Pour les profs, c'est plus compliqué. Ils sont victimes du "paradoxe du comédien" que j'avais déjà évoqué dans un post précédent. Un comédien de 2012 n'est pas plus productif qu'au temps de Molière. Et pourtant, il touche bien plus qu'à l'époque (et heureusement). Dans un autre ordre d'idée, un coiffeur de Paris n'est guère plus productif que son homologue à Bagdad. Et pourtant, il gagne bien plus. C'est que les coiffeurs ou les comédiens vivent au milieu des autres et que leur salaire ne peut être déconnecté.Il doit donc augmenter à peu près aussi vite que les autres salaires même si la productivité n'augmente pas. Et donc un comédien de 2012 coûte bien plus cher à un théâtre qu'au temps de Molière et le théâtre ne peut survivre que subventionné.
C'est le cas pour les profs. Un prof de 2012 est-il beaucoup plus productif que le même en 1960? Evidemment, il a de meilleurs supports pédagogiques mais ça ne change pas tant que ça. Donc un prof de 2012, pour avoir le même pouvoir d'achat relatif (c'est-à-dire vis-à-vis des autres professions), coûte beaucoup plus cher qu'un prof de 1960. Ce qui explique à la fois les salaires trop bas des profs, le fait que ceux-ci aient reculé dans l'échelle globale des salaires et le coût très élevé de l'éducation nationale.
Là encore, pas grand chose à faire. C'est une donnée à prendre en compte. Mais il reste malgré tout une chose. Sur nos fameuses 709h de travail non effectuées devant les élèves, on peut ici imaginer qu'il y a des gains de productivité. Pas forcément à l'échelle collective mais à l'échelle individuelle. Une bonne partie de ces heures est consacrée à la préparation des cours. Or, on peut imaginer qu'une préparation de cours prend beaucoup plus de temps à un débutant qu'à un professeur très expérimenté. Comme dans d'autres métiers, il y a gain d'expérience et donc gain de productivité. On peut dès lors imaginer que les jeunes professeurs dépassent les 709h mais que les professeurs plus expérimentés sont en-dessous.

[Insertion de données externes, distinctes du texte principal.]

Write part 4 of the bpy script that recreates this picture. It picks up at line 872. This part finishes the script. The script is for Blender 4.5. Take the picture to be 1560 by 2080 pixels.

On a donc une situation où les jeunes profs sont correctement payés (relativement parlant) mais croulent sous le travail et où les profs expérimentés sont sous-payés mais moins surchargés (relativement parlant). Dès lors, la proposition de Nicolas Sarkozy me semble inadaptée. Il paraît plus judicieux de moduler le temps de travail au cours de la carrière. On pourrait par exemple descendre de 18h à 12h le temps de cours des certifiés débutants et faire monter ce temps à 25h avec l'expérience (en prévoyant une redescente en fin de carrière en réorientant vers des activités de soutien par exemple). Le tout en revalorisant la progression des salaires des professeurs. Ceci ne permettra pas de gagner un sou sur le budget de l'éducation nationale, certes. Mais rendrait aux professeurs une vraie perspective salariale et une place plus juste dans l'échelon des rémunérations.